Kian Kenyon-Dean | Eisha Ahmed | Scott Fujimoto | Jeremy Georges-Filteau | Christopher Glasz | Barleen Kaur | Auguste Lalande | Shruti Bhanderi | Robert Belfer | Nirmal Kanagasabai | Roman Sarrazingendron | Rohit Verma | Derek Ruths
Proceedings of the 2018 Conference of the North American Chapter of the Association for Computational Linguistics: Human Language Technologies, Volume 1 (Long Papers)

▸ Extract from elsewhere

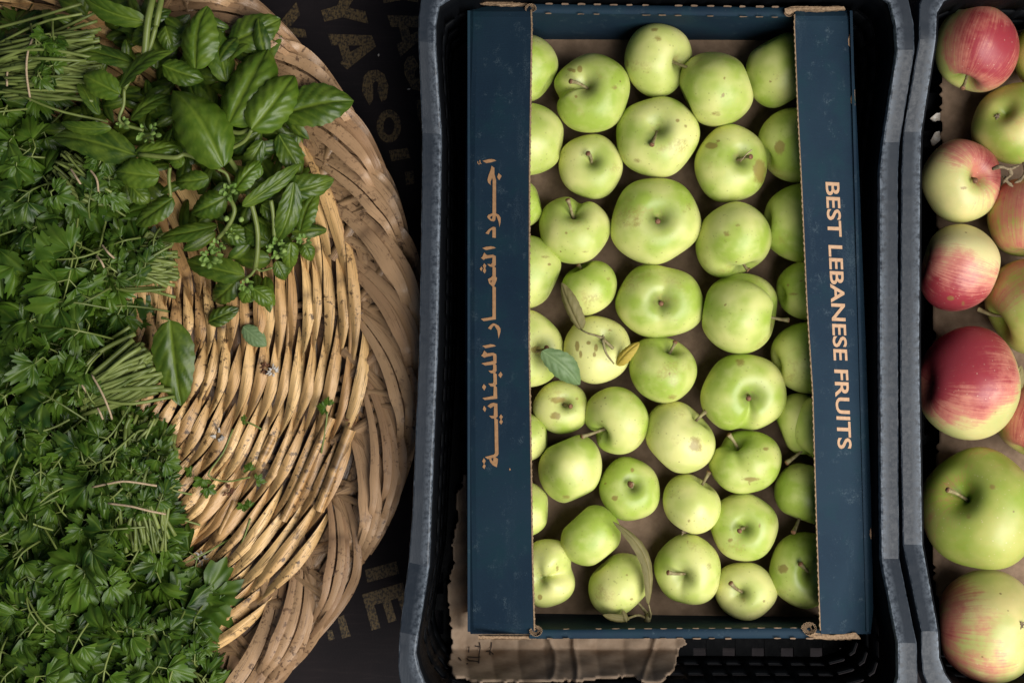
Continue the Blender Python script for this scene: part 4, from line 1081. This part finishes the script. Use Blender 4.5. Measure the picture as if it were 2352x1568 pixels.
# ================================================================== PARSLEY
REG = [(-200, 30), (90, 45), (130, 110), (110, 235), (170, 330), (240, 440), (330, 540), (340, 620), (285, 690), (310, 760), (240, 880), (300, 960), (365, 1010), (385, 1090), (405, 1180), (430, 1250), (440, 1330), (510, 1345), (525, 1400), (500, 1480), (520, 1568), (520, 1640), (-200, 1640)]
BUN = [ # centre, stem (tie) point, label
 ((0, 170), (75, 150), 'parsley bunch in the upper left corner, stems banded and pointing right'),
 ((60, 430), (190, 400), 'shaded parsley bunch below the basil leaves with two pale twine ends'),
 ((160, 610), (300, 600), 'parsley bunch whose stems fan out toward the bare weave'),
 ((90, 830), (240, 860), 'parsley bunch with thick cut stems reaching the long basil leaf'),
 ((150, 1060), (320, 1010), 'parsley bunch with short upright stems at the heap\'s waist'),
 ((310, 1280), (320, 1150), 'leafy parsley bunch tied low with two pale twine strands'),
 ((60, 1400), (150, 1300), 'dark green parsley bunch filling the lower left corner'),
 ((400, 1470), (330, 1400), 'bright parsley bunch spilling over the weave at the bottom'),
]
def zmound(x, y):
    dl = 1e9
    for i in range(len(REG) - 1):
        (xa, ya), (xb, yb) = REG[i], REG[i + 1]
        vx, vy = xb - xa, yb - ya; t = max(0, min(1, ((x - xa) * vx + (y - ya) * vy) / (vx * vx + vy * vy + 1e-9)))
        if xa < -150 and xb < -150: continue
        if ya > 1600: continue
        dl = min(dl, math.hypot(x - xa - t * vx, y - ya - t * vy))
    return zbask(rb(x, y)) + 0.008 + 0.062 * min(1, dl / 150) ** .7
ml = [MB() for _ in BUN]; ms = [MB() for _ in BUN]
R3 = random.Random(21); cnt = 0
N_COMP = 850
while cnt < N_COMP:
    x = R3.uniform(-200, 530); y = R3.uniform(30, 1620)
    if not inpoly(x, y, REG): continue
    b = min(range(len(BUN)), key=lambda i: ((x - BUN[i][0][0]) / 1.15) ** 2 + (y - BUN[i][0][1]) ** 2)
    cnt += 1
    zt = zmound(x, y); lay = R3.random() ** 1.3
    zt += (0.010 * math.sin(x * .045 + 1.3 * math.sin(y * .03)) * math.sin(y * .038 + 1 + math.sin(x * .02)) - .004) * min(1, (zt - zbask(rb(x, y))) / .05)
    z = zt - 0.046 * lay * min(1, (zt - zbask(rb(x, y))) / .05)
    tx, ty = BUN[b][1]; d = np.array([x - tx, -(y - ty), 0.0]); d = nrm(d) if np.linalg.norm(d) > 20 else np.array([math.cos(cnt), math.sin(cnt), 0])
    an = R3.gauss(0, .75); ca, sa = math.cos(an), math.sin(an); d = np.array([d[0] * ca - d[1] * sa, d[0] * sa + d[1] * ca, R3.uniform(-.45, .25)])
    n = nrm(np.array([R3.gauss(0, .46), R3.gauss(0, .46), 1.0])); n = nrm(n - nrm(d) * n.dot(nrm(d)))
    size = PX(R3.uniform(48, 80) if R3.random() < .7 else R3.uniform(80, 106)) * (1.0 if lay < .5 else .95)
    tone = min(1, max(0, R3.gauss(.5, .38)))
    compound(ml[b], ms[b], P(x, y, z), d, n, size, tone)
# stem bundles: from tie to cut ends
def stems(mb, a, ha, b, hb, n, z, r=.0016, spread=0.006, rag=.42):
    """a, b centres in layout units, ha/hb half widths across the run"""
    dx, dy = b[0] - a[0], b[1] - a[1]; L = math.hypot(dx, dy); nx, ny = -dy / L, dx / L
    for i in range(n):
        u = R3.gauss(0, .5); u2 = u * .8 + R3.gauss(0, .34); e = R3.uniform(-rag, .10) * L * .8
        zz = z + R3.uniform(-spread, spread) * 1.2 + .006 * (1 - u * u)
        e0 = R3.uniform(-.25, .15) * L; pa = P(a[0] + nx * u * ha + dx / L * e0, a[1] + ny * u * ha + dy / L * e0, zz); pb = P(b[0] + nx * u2 * hb + dx / L * e, b[1] + ny * u2 * hb + dy / L * e, zz - .006 + R3.uniform(-.004, .004))
        m_ = (pa + pb) / 2 + rng.normal(0, .0040, 3)
        tube(mb, [pa, m_, pb], R3.uniform(.7, 1.25) * r, 8, 6, True, tone=R3.random(), vein=0, sick=0)
stems(ms[0], (20, 150), 62, (222, 135), 75, 120, .106, .0015, rag=.2)
stems(ms[1], (150, 380), 40, (250, 440), 40, 30, .085)
stems(ms[2], (240, 615), 34, (398, 600), 62, 80, .068, rag=.25)
stems(ms[2], (330, 560), 16, (372, 545), 18, 12, .060)
stems(ms[3], (205, 905), 40, (345, 830), 66, 110, .078, .0020, rag=.15)
stems(ms[4], (300, 1040), 40, (315, 955), 48, 34, .070, .0018)
stems(ms[4], (372, 1080), 22, (392, 1000), 20, 16, .060)
stems(ms[5], (330, 1230), 60, (312, 1060), 62, 44, .078, .0016)
stems(ms[7], (330, 1568), 70, (310, 1420), 40, 16, .098, .0019)
stems(ms[7], (440, 1640), 60, (380, 1440), 30, 12, .092, .0017)
for bi, cx_, cy_, sx, sy, nn, zz in ((0, 110, 140, 60, 60, 9, .118), (1, 215, 420, 50, 40, 12, .098), (2, 290, 600, 60, 45, 18, .082), (3, 190, 870, 40, 50, 8, .090), (4, 320, 1020, 50, 50, 16, .080), (5, 330, 1120, 60, 60, 22, .090), (7, 360, 1500, 90, 60, 16, .112)):
    for i in range(nn):
        x = R3.gauss(cx_, sx * .6); y = R3.gauss(cy_, sy * .6); a = R3.uniform(0, 6.28)
        compound(ml[bi], ms[bi], P(x, y, zz + R3.uniform(-.012, .006)), np.array([math.cos(a), math.sin(a), R3.uniform(-.4, .1)]), nrm(np.array([R3.gauss(0, .3), R3.gauss(0, .3), 1.0])), PX(R3.uniform(30, 52)), min(1, max(0, R3.gauss(.55, .3))))
ties = {0: [[(80, 78, .112), (64, 120, .122), (61, 170, .122), (70, 232, .108)], [(18, 155, .11), (16, 175, .114), (16, 198, .11)]], 1: [[(162, 388, .10), (178, 412, .106), (192, 434, .10)], [(207, 390, .10), (222, 412, .104), (226, 440, .10)]],
        2: [[(234, 562, .088), (248, 580, .094), (262, 593, .088)], [(221, 587, .088), (232, 600, .094), (239, 614, .09)]], 3: [[(210, 860, .094), (225, 885, .098), (240, 915, .10), (252, 945, .096), (257, 962, .09)], [(186, 880, .094), (192, 890, .096), (200, 902, .094)], [(224, 937, .10), (230, 948, .102), (236, 962, .098)]],
        5: [[(212, 1118, .104), (250, 1110, .110), (290, 1105, .110), (360, 1115, .10)], [(248, 1155, .112), (300, 1162, .117), (340, 1172, .114), (380, 1180, .10)]]}
par_roots = []
for i, (c, t, lab) in enumerate(BUN):
    root = empty('parsley_bunch', P(c[0], c[1], zbask(rb(*c))), lab, 'parsley', 'parsley bunches in the basket')
    o = ml[i].build('leaves', PARS, root); ms[i].build('stems', PSTEM, root)
    if i in ties:
        tm_ = MB()
        for pts in ties[i]: tube(tm_, [P(*p) for p in pts], PX(2.6), 14, 6)
        tm_.build('twine', TWINE, root)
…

Sentiment analysis is used as a proxy to measure human emotion, where the objective is to categorize text according to some predefined notion of sentiment. Sentiment analysis datasets are typically constructed with gold-standard sentiment labels, assigned based on the results of manual annotations. When working with such annotations, it is common for dataset constructors to discard “noisy” or “controversial” data where there is significant disagreement on the proper label. In datasets constructed for the purpose of Twitter sentiment analysis (TSA), these controversial examples can compose over 30% of the originally annotated data. We argue that the removal of such data is a problematic trend because, when performing real-time sentiment classification of short-text, an automated system cannot know a priori which samples would fall into this category of disputed sentiment. We therefore propose the notion of a “complicated” class of sentiment to categorize such text, and argue that its inclusion in the short-text sentiment analysis framework will improve the quality of automated sentiment analysis systems as they are implemented in real-world settings. We motivate this argument by building and analyzing a new publicly available TSA dataset of over 7,000 tweets annotated with 5x coverage, named MTSA. Our analysis of classifier performance over our dataset offers insights into sentiment analysis dataset and model design, how current techniques would perform in the real world, and how researchers should handle difficult data.